▶ _WHAT YOU SHOULD DO_: Write out all entries word for word.

Stored items from a collection
<<<<

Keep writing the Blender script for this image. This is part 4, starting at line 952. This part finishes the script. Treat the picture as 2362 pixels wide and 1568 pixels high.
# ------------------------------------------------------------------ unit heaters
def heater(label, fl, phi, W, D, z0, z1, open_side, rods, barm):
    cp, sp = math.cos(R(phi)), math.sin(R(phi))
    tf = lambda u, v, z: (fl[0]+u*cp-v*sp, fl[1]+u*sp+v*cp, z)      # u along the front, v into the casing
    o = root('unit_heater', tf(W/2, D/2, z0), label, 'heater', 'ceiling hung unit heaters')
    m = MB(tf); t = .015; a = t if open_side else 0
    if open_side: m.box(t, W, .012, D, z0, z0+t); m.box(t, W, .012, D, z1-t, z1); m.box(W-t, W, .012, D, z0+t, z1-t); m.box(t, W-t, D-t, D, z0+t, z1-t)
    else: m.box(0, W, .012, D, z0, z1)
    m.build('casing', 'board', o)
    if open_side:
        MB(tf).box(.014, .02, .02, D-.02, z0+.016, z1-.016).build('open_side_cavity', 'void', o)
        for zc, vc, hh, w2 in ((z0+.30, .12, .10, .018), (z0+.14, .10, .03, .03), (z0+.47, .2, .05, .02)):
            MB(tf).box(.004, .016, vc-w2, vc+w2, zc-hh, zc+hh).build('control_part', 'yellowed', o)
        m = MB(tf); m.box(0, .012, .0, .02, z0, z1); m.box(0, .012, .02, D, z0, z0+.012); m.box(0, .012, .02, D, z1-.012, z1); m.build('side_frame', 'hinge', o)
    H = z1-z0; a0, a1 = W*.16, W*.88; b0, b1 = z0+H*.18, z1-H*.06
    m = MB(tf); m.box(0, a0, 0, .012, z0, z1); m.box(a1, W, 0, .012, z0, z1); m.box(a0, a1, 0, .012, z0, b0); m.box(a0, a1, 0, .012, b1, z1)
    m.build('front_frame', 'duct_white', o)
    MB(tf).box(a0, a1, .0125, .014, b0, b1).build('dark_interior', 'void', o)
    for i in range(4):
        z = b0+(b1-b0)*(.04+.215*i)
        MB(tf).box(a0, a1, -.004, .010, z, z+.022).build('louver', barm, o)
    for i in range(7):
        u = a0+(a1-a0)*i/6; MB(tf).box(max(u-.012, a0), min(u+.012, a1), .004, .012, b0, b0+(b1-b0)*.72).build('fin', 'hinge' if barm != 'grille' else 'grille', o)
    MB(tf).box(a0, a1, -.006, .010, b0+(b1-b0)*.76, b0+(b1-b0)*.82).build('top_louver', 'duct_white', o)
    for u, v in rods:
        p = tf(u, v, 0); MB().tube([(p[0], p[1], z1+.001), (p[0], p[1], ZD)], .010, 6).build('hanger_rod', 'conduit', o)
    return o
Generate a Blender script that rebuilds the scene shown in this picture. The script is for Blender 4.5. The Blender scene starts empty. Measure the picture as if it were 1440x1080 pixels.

>>>>

▶ _TASK ANSWER_:
Keep writing the Blender script for this image. This is part 4, starting at line 952. This part finishes the script. Treat the picture as 2362 pixels wide and 1568 pixels high.
# ------------------------------------------------------------------ unit heaters
def heater(label, fl, phi, W, D, z0, z1, open_side, rods, barm):
    cp, sp = math.cos(R(phi)), math.sin(R(phi))
    tf = lambda u, v, z: (fl[0]+u*cp-v*sp, fl[1]+u*sp+v*cp, z)      # u along the front, v into the casing
    o = root('unit_heater', tf(W/2, D/2, z0), label, 'heater', 'ceiling hung unit heaters')
    m = MB(tf); t = .015; a = t if open_side else 0
    if open_side: m.box(t, W, .012, D, z0, z0+t); m.box(t, W, .012, D, z1-t, z1); m.box(W-t, W, .012, D, z0+t, z1-t); m.box(t, W-t, D-t, D, z0+t, z1-t)
    else: m.box(0, W, .012, D, z0, z1)
    m.build('casing', 'board', o)
    if open_side:
        MB(tf).box(.014, .02, .02, D-.02, z0+.016, z1-.016).build('open_side_cavity', 'void', o)
        for zc, vc, hh, w2 in ((z0+.30, .12, .10, .018), (z0+.14, .10, .03, .03), (z0+.47, .2, .05, .02)):
            MB(tf).box(.004, .016, vc-w2, vc+w2, zc-hh, zc+hh).build('control_part', 'yellowed', o)
        m = MB(tf); m.box(0, .012, .0, .02, z0, z1); m.box(0, .012, .02, D, z0, z0+.012); m.box(0, .012, .02, D, z1-.012, z1); m.build('side_frame', 'hinge', o)
    H = z1-z0; a0, a1 = W*.16, W*.88; b0, b1 = z0+H*.18, z1-H*.06
    m = MB(tf); m.box(0, a0, 0, .012, z0, z1); m.box(a1, W, 0, .012, z0, z1); m.box(a0, a1, 0, .012, z0, b0); m.box(a0, a1, 0, .012, b1, z1)
    m.build('front_frame', 'duct_white', o)
    MB(tf).box(a0, a1, .0125, .014, b0, b1).build('dark_interior', 'void', o)
    for i in range(4):
        z = b0+(b1-b0)*(.04+.215*i)
        MB(tf).box(a0, a1, -.004, .010, z, z+.022).build('louver', barm, o)
    for i in range(7):
        u = a0+(a1-a0)*i/6; MB(tf).box(max(u-.012, a0), min(u+.012, a1), .004, .012, b0, b0+(b1-b0)*.72).build('fin', 'hinge' if barm != 'grille' else 'grille', o)
    MB(tf).box(a0, a1, -.006, .010, b0+(b1-b0)*.76, b0+(b1-b0)*.82).build('top_louver', 'duct_white', o)
    for u, v in rods:
        p = tf(u, v, 0); MB().tube([(p[0], p[1], z1+.001), (p[0], p[1], ZD)], .010, 6).build('hanger_rod', 'conduit', o)
    return o
Generate a Blender script that rebuilds the scene shown in this picture. The script is for Blender 4.5. The Blender scene starts empty. Measure the picture as if it were 1440x1080 pixels.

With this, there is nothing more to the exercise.